Di dalam teks Alkitab, Yesus menggunakan istilah "anak manusia", "anak Allah", "mesias", dan "saviour" (juru selamat), namun istilah2 tersebut juga digunakan untuk merujuk kepada orang2 selain Yesus. Misalnya, Yehezkiel disebut sebagai "anak manusia" (Yehezkiel 3:1). Selain itu, Yesus menyebut para pembawa kedamaian sebagai "anak-anak Allah" (Matius 5:9). Sikap mendua para penerjemah Alkitab terlihat dengan diterjemahkannya kata "mesias" yang tidak menunjuk kepada Yesus sebagai "orang yang Kuurapi". Misalnya, Koresy, raja Persia, diterjemahkan sebagai "orang yang Kuurapi" (Yesaya 45:1), padahal kata asli Ibraninya adalah "mesias". Lihat juga Mazmur 2:2, dimana "mesias" yang menunjuk kepada Daud diterjemahkan sebagai "yang diurapi-Nya", padahal kata asli Ibraninya adalah "mesias". Sementara itu, ayat2 yang menunjuk kepada Yesus mereka terjemahkan dengan "mesias" atau padanan kata Yunani "kristus". Dengan cara ini, mereka berusaha memberikan kesan bahwa hanya ada satu Mesias. Untuk orang selain Yesus, mereka menggunakan kata "penolong" (2 Raja-raja 13:5), tetapi untuk ayat2 yang menunjuk Yesus, mereka terjemahkan sebagai "juru selamat", padahal sama2 mengemban misi "saviour".

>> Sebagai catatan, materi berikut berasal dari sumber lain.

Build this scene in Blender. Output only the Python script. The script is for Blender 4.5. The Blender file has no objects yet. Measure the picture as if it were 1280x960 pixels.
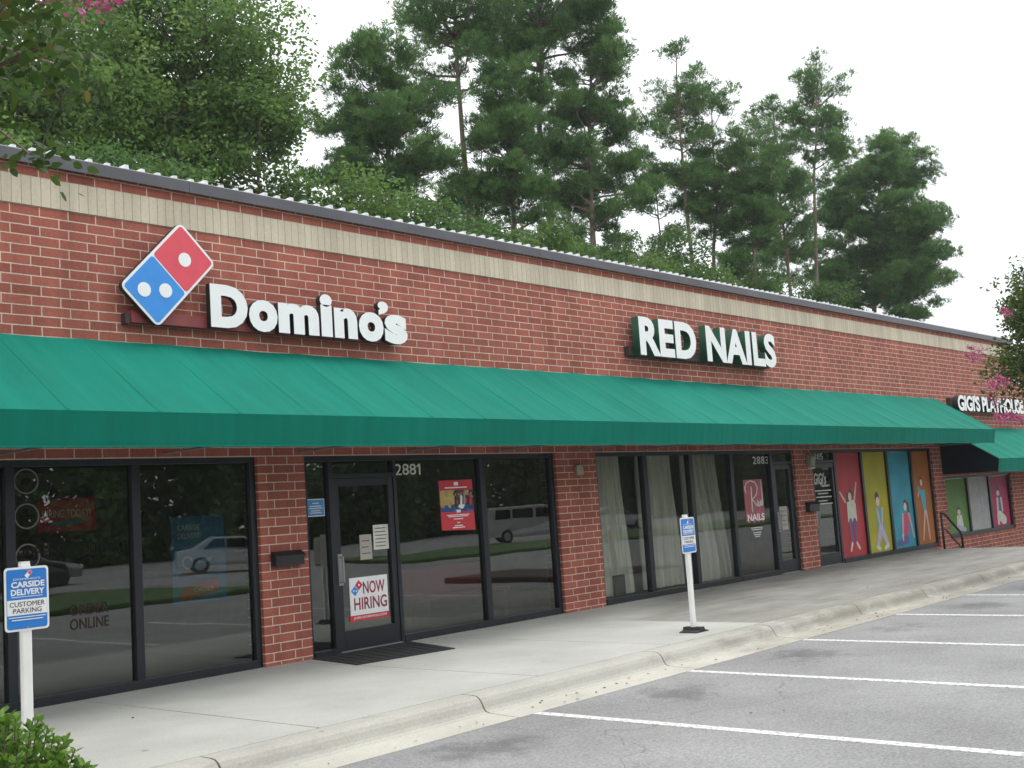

Persekongkolan dalam aktivitas penerjemahan modern dapat ditunjukkan dengan mudah. Alkitab King James 1611 tersebar secara luas. Bandingkan Alkitab tersebut dengan versi terjemahan yang lebih akhir, misalnya New American Bible. Pada Alkitab yang pertama, di dalam 2 Raja-raja 13:5 kita dapatkan kata "saviour", sedangkan pada New American Bible, kata itu diganti dengan sinonimnya, "deliverer". 

Jelasnya, menurut Alkitab sendiri, "JURU SELAMAT" itu tidak hanya menunjuk kepada Yesus maupun Tuhan (Yesaya 43:3), tetapi juga menunjuk kepada orang2 lain selain Yesus, hanya saja mereka menerjemahkannya secara tidak fair (2 Raja-raja 13:5, Nehemia 9:27 dan Obaja 1:21, saviours, bentuk jamak). 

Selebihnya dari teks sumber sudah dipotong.